Fury interiors offered variety, with a choice of four carpet colours and viscose-nylon Jacquard cloth with bolsters of colour-coded vinyl with pleated inserts. Dash panels were finished in colour-matched ‘No-Glare Royalite.’ Gadgets included an automatic headlight beam changer. The sensitivity was controlled by the driver and automatically dimmed the headlamps when an approaching vehicle was 900-1200ft away. It could also dim the lights when following another car. Using the same photoelectric principle the Mirror-Matic option adjusted the rear-view mirror when headlights behind hit the photoelectric cell. Mirror-Matic could be switched between city, highway or off.

Ride and handling, thanks largely to the torsion bar front suspension, continued to be Plymouth strong points as noted by period road test magazines. Motor Life and Motor Trend thought their road holding comparable to a good sports car. The 11-millionth Plymouth was built in March at Lynch Road, but the corporation was in the midst of a shake-up. With 458,261 cars built during the model run, Plymouth managed to hang onto third place in sales, but Ford and Chevrolet sold over a million more and accounted for nearly half the new car sales in 1959.

“A big reason is Plymouth’s production and sales difficulties,” commented Motor Life magazine, noting: “quality is its weakest point, materials are not as good as competitors and assembly is inferior.” Despite that, Motor Life also felt, “The 1957-59 Plymouths will be pointed to in years to come as great cars.” Unfortunately, consumers were aware of Plymouth’s decreasing build quality, and although getting the quality back by 1960, thanks to their offbeat styling in the early Sixties, it would be 1971 before the company returned to third place.

Also hindering sales was a continuing programme to separate Plymouth dealers. Plymouth dealerships dropped from 6308 to 4138 due to Dodge dealers giving up their Plymouth franchise. The successful low-priced 1960 Dodge Dart also hurt Plymouth sales. July ’59 found Plymouth and DeSoto combined into a single division, with Chrysler and Imperial combined into a second one and Dodge in a division of its own.

In August Plymouth-DeSoto was division renamed Plymouth-DeSoto-Valiant. For 1960, it was all change; the new six replaced the old flathead and Chrysler switched to unibody construction, with the frame and body now one integral welded component. Powered by that new slant six engine, the new compact Valiant also robbed sales from Plymouth.

“I use the Plymouth whenever I can,” says Nick, “I recently took it to the American Speedfest and was a bit nervous for the first mile or two of motorway, but it drove spot-on. A good run did it the world of good. I’m really glad I went since I met a lot of nice people who are really into old cars. If I go into the supermarket I’ll park across four spaces, but otherwise it’s fine to drive, you obviously allow for the drum brakes all around and plan ahead.

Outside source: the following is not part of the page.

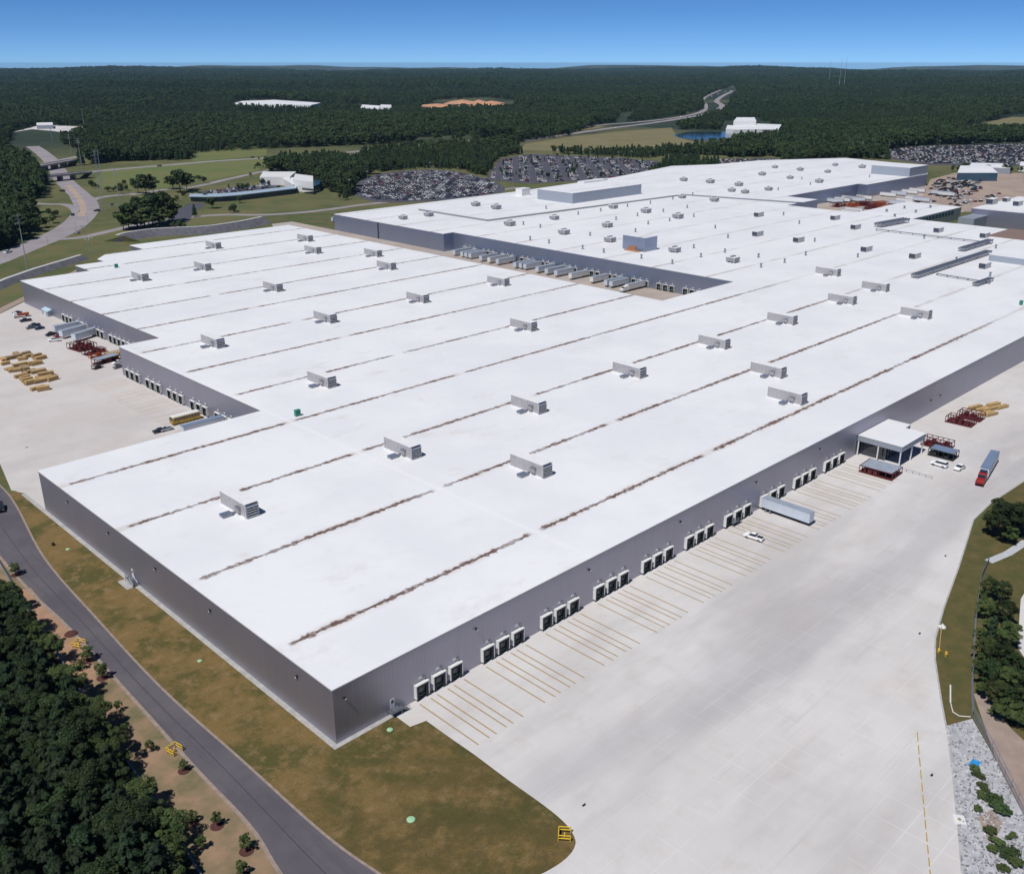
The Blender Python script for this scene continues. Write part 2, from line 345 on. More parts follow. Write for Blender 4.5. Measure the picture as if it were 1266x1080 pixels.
def sheet(name, poly, z, m, label=None, cat=None, kind='structure'):
    b = MB(); a = sum(poly[i][0]*poly[(i+1)%len(poly)][1]-poly[(i+1)%len(poly)][0]*poly[i][1] for i in range(len(poly)))
    b.face([(x,y,z) for x,y in (poly if a > 0 else poly[::-1])])
    o = b.build(name, m); o['kind'] = kind; return o
def ribbon(name, pts, width, z, m, parent=None, b=None, mi=0):
    own = b is None; b = b or MB(); L = []; Rr = []
    for i, p in enumerate(pts):
        q0 = Vector(pts[max(0,i-1)]); q1 = Vector(pts[min(len(pts)-1,i+1)]); d = (q1-q0).normalized(); wv = width if not isinstance(width, (list,tuple)) else width[i]
        n = Vector((-d.y, d.x))*wv/2; L.append((p[0]+n.x, p[1]+n.y, z)); Rr.append((p[0]-n.x, p[1]-n.y, z))
    for i in range(len(pts)-1): b.face([Rr[i], Rr[i+1], L[i+1], L[i]], mi)
    if own: return struct(b.build(name, m))
def smooth(pts, k=6):
    out = []; n = len(pts)
    for i in range(n-1):
        p0 = pts[max(0,i-1)]; p1 = pts[i]; p2 = pts[i+1]; p3 = pts[min(n-1,i+2)]
        for j in range(k):
            t = j/k; out.append(tuple(.5*((2*p1[a])+(-p0[a]+p2[a])*t+(2*p0[a]-5*p1[a]+4*p2[a]-p3[a])*t*t+(-p0[a]+3*p1[a]-3*p2[a]+p3[a])*t**3) for a in (0,1)))
    return out+[pts[-1]]
def PX(l, z=0): return [G(x, y, z) for x, y in l]

# ------------------------------------------------------------ terrain
def PX0(l): return [G(x, y) for x, y in l]
HWY = PX0([(440,190),(640,175.5),(760,158),(850,145.5),(893,131),(895,118),(908,112)])
def hz(x, y):
    d = math.hypot(x-CX, y-CY); near_ = 0.0
    if 2300 < d < 8500:
        m_ = min(math.hypot(x-p[0]-(q[0]-p[0])*t, y-p[1]-(q[1]-p[1])*t) for p, q in zip(HWY, HWY[1:]) for t in (0,.25,.5,.75,1))
        k_ = min(1, max(0, (m_-350)/900))*min(1, max(0, (d-2600)/1200))*min(1, (8500-d)/2000); near_ = k_*max(0.0, 9+13*math.sin(x*.0031+y*.0012)*math.sin(y*.0027-x*.0009+1)+9*math.sin(x*.0013+y*.0024+.5))
    a = min(1, max(0, (d-5700)/6000)); a = a*a*(3-2*a)
    h = (math.sin(x*.00071+y*.0004+1)+math.sin(x*.0003-y*.0009+2.2)+.7*math.sin(x*.0017+y*.0011)+.6*math.sin(-x*.0013+y*.0023+.6))/2
    far = min(1, max(0, (d-9000)/7000))
    return near_+a*(6+11*h)+far*(16+30*math.sin(x*.00057-y*.00061)+20*math.sin(x*.0013-y*.0011+1)+9*math.sin(x*.0031-y*.0023))
b = MB(); rings = [0,40,90,160,250,400,600,900,1300,1800,2300,2600,2800,3000,3200,3400,3600,3850,4100,4400,4700,5000,5400,5800,6300,6800,7400,8000,8700,9400,10800,12500,14500,16500,18500,20500,22500,24500]
NA = 360; V = [(CX, CY, 0)]
for r in rings[1:]:
    for k in range(NA):
        t = 2*math.pi*k/NA; x = CX+r*math.cos(t); y = CY+r*math.sin(t); V.append((x, y, hz(x, y)))
b.v = V
for k in range(NA): b.f.append((0, 1+k, 1+(k+1)%NA)); b.m.append(0)
for i in range(len(rings)-2):
    for k in range(NA):
        a = 1+i*NA; b.f.append((a+k, a+NA+k, a+NA+(k+1)%NA, a+(k+1)%NA)); b.m.append(0)
g = struct(b.build('ground', M['ground']))
g.data.polygons.foreach_set('use_smooth', [True]*len(g.data.polygons))

# ------------------------------------------------------------ ground surfaces near the plant
H = 12.33
EDGE = PX([(507,898),(527,890.5)])+smooth(PX([(527,890.5),(560,914),(588,933.5),(622,959),(650,979),(671,994),(690,1009),(703,1022),(710,1034),(711.5,1043),(706,1054),(693,1066),(671,1079),(640,1093)]),4)
yard = [(13.2,-.02)]+EDGE+[(-4,-50),(-9.5,-54),(-12,-62),(0,-150),(45,-150),
        (52.6,-95.7),(60.8,-91.9),(73.9,-85.6),(84.5,-80.3),(94,-75.1),(108,-67.8),(116.3,-64.3),(130.4,-60.3),(153,-54.7),(183.6,-46.5),(198.8,-45.6),(222.2,-46.7),(260,-48),(420,-60),(660,-60),(660,-.02)]
sheet('concrete_yard', yard, .016, M['yard'])
b = MB(); ey = [(x,y) for x,y in yard if x > 50 and y < -40]
ribbon('yard_kerb', ey, .35, .03, M['kerb'])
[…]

“To be honest it’s my pension fund,” admits Nick. “I love the car and have no intentions to sell it, but I’ve been in the motor trade over 25 years and of course the value of decent classic cars is going up all the time. I like the appearance, the tailfins, and the colour struck me straight away – so many get painted red. Plus, it’s quite rare. For every 10,000 1957 Chevrolets there’s probably about 400 Plymouths, so that rarity really appealed too. But I like it most because it’s a comfortable car to drive − it rides smoother than my modern Audi – I can’t fault it.”